God crosses his Ts and dots his Is. At least two years ago, or more, I had undertaken to read the book of Job. After reading it several times I explained to God that I just didn't "get it' and asked Him to grant me understanding. Then, I promptly forgot all about it, but God never forgets our smallest prayer. I do not by any means compare my righteousness to Job's, and certainly not his sufferings to mine, yet at that moment I "got it" in a major way, intrinsically. Since I cannot say it any better than Job himself, I will quote from his book in chapter 42 verse 5: "I have heard of You by the hearing of the ear, but now my eyes see You. Therefore I abhor myself, and repent in dust and ashes."
Am I now relieved of the need or obligation to obey His commandments, strive for perfection, and walk as He would have me walk to the best of my ability? I say emphatically, "no." I obey Him as an outward sign of my love, obedience and commitment to Him, the Creator, because in doing so I live a richer, more rewarding life that honors and glorifies Him. But, with the intrinsic knowledge of mercy and grace, I have a new, deeper, communion with my God, and I can fail without despair, and I will fail again. His work in me is far from complete. Thankfully, I have the assurance of Philippians 1:6 "that He who has begun a good work in you will complete it until the day of Jesus Christ."
As surely as I am a work in progress, God is the master artisan. A skilled artisan will take his raw material and reshape it according to his design. He will use a variety of techniques to heat, stretch and mold it, applying pressure to the precise point in which it must either bond or break. God knows His raw material. A clever craftsman, He knows iron cannot be smelted as gold, nor will clay and cloth respond equally to equal treatment. What destroys one refines another. To some, my trials may have been only passing annoyances, mere bumps in the road. Someone else may have given up from the weight of them, surrendering the crown, forfeiting the race. But God was able to tailor them perfectly for me.

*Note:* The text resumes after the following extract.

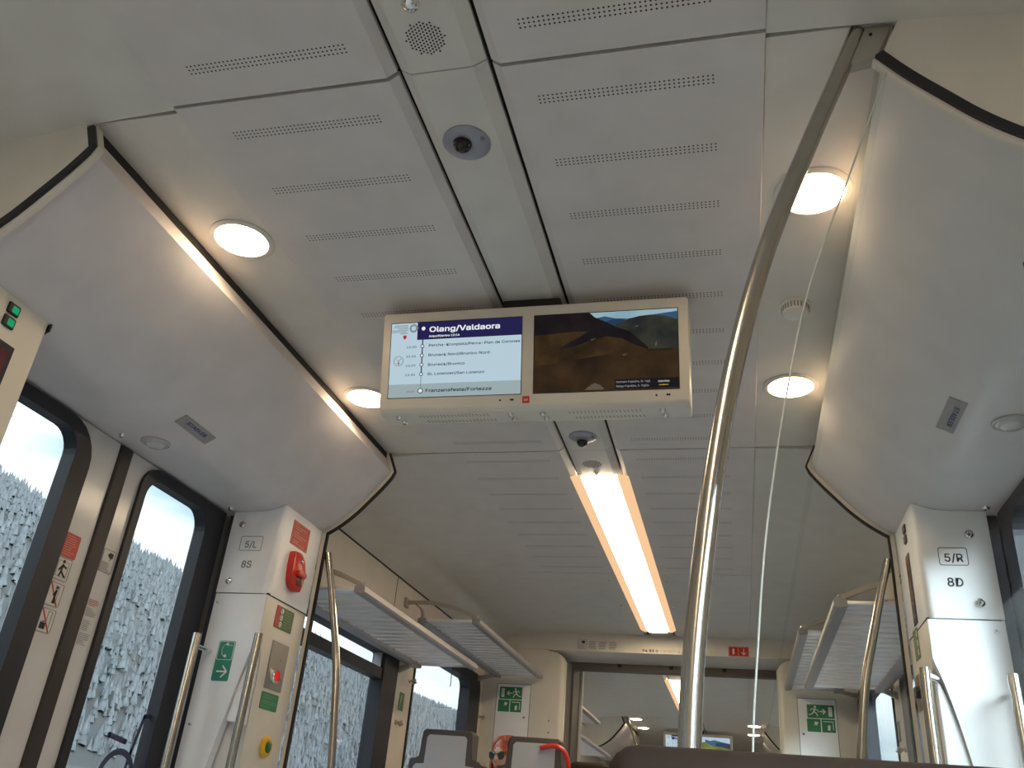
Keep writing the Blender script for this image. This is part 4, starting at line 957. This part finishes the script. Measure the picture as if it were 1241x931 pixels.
sticker('pictogram_sticker', 'pale camera surveillance sticker on the right leaf of the left door', 'sticker', fd, 1.624, 1.667, 0.442, 0.495, OFFW, 0.004,
        [('frame', GREYI, outline(0.0011, 0.004, 0.02)), ('camera', INK, many(PG([(.50, .66), (.80, .64), (.82, .86), (.52, .88)]), L_((.66, .66), (.62, .54), 0.002), PG([(.42, .72), (.50, .70), (.50, .82), (.42, .80)]))), ('print', GREYI, lines(rows(.42, .10, 7, .10, .9, 4), 0.001))])
def text_block(name, label, f, u0, u1, v0, v1, heads, body, seed):
    o = None
    m = MB(); R = random.Random(seed); n = 26
    for k in range(n):
        if k in (4, 10, 11, 18): continue
        b = v1 - (v1 - v0) * k / (n - 1); a1 = u0 + (u1 - u0) * R.uniform(.45, 1)
        if k < 4: continue
        m.line(f, (u0, b), (a1, b), 0.0009, 0, 0.0008)
    o = build(m, name, body, label=label, cat='sticker')
    m = MB()
    for k in range(4): b = v1 - (v1 - v0) * k / (n - 1); m.line(f, (u0, b), (u0 + (u1 - u0) * R.uniform(.6, .95), b), 0.0010, 0, 0.0009)
    build(m, 'red_heading', heads, o)
text_block('printed_notice', 'transparent printed notice of small lines with a red heading, on the left door', fd, 1.627, 1.662, 0.283, 0.378, REDS, GREYI, 4)
# wheelchair marking on the left door glass
m = MB(); fg = left(-DX - 0.0138)
def strokes(mb, f, pts, w):
    for a, b in zip(pts, pts[1:]): mb.line(f, a, b, w, 0, 0.0009)
    for p in pts: mb.disc(f, p[0], p[1], w / 2, 0, 0.0009, 12)
strokes(m, fg, ((1.928, 0.092), (1.946, 0.174), (1.972, 0.178)), 0.010); strokes(m, fg, ((1.834, 0.121), (1.898, 0.112)), 0.012)
m.annulus(fg, 1.893, 0.030, 0.067, 0.053, 0, 0.0008, 48); strokes(m, fg, ((1.928, 0.092), (1.915, 0.0), (1.80, -0.01), (1.76, -0.12)), 0.010)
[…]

Has God relieved every trial plaguing me these many months? No, not all of them, although He has been merciful in some. But, He has given me a precious gift, handwritten on my heart. It is the intrinsic word of God.
*in trin sic Of or relating to the fundamental nature of a thing inherent (Webster's II New Riverside Dictionary)
or
*in trin sic1 a: belonging to the essential nature or constitution of a thing (Merriam-Webster's Tenth Edition).